CBS Sports Big Board rank: No. 6

For months there has been a near consensus that there are five players in the top tier of this draft — rounded out by Kuminga — who are locks to go top five in some order. Yet as the draft has approached, Kuminga has fallen away from that bunch of Cunningham, Green, Mobley and Suggs in the eyes of teams. It coincides with Scottie Barnes’ recent rise and Bouknight’s own flail to the finish line of the G League season. 

He doesn’t fall far here — just one spot to No. 6 — but it’s a development worth monitoring with Bouknight, Barnes and others all making late pushes. It’s hard to imagine he goes higher than No. 5 in this draft, but if Barnes goes fifth, I can’t imagine Kuminga slips past the Thunder at six, either. So, at least for right now, he’s No. 6 on our board with a draft range that’s between 5 and 6.

Keon Johnson

CBS Sports Big Board rank: No. 13

Breaking a Combine vertical leap record helped Keon Johnson turn heads last month, but he’s out of our top 10 and down to No. 13. There’s no question the athleticism helps his case, and finishing the season strong helped him prove that there’s still a lot left in his development track. However, there’s real concern here with where he’s at right now. There is no question he’s among the best athletes in the draft, and his tenacity as a defender suggests he could in time grow into a two-way terror. But he’s so raw on offense as a decision-maker and scorer that if I’m someone picking in the mid-to-late lottery, there are other players with more defined role-playing potential that project as safer options. 

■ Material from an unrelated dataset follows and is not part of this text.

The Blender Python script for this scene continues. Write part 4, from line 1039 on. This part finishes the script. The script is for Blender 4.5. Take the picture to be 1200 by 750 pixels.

Even if I’m debating his potential long-term ceiling, I think the risk he eventually doesn’t pan out as a prospect is worrisome enough that I’d stay away in the top two. Ultimately, though, a two-way wing with his leaping ability and perceived upside won’t last long in this draft so he’s hanging on just inside the lottery for me.

Johnny Juzang

CBS Sports Big Board rank: No. 49

After leading UCLA on a Final Four run as an 11 seed with incredible shot-making, Juzang looked to be prepared to assert himself into the first-round discussion at the Combine. Instead, he went just 5-of-21 shooting in two games, and he didn’t quite catch a rhythm. I don’t want to be too overreactive, but it’s worth accounting for, so he slides down to the middle of our second round projections after an uninspiring Combine, making him one of the more fascinating prospects with a decision to make as the underclassmen withdrawal deadline approaches. Should he return to college, he’d be the face of a Bruins team with a strong case to be considered as a preseason top-three team.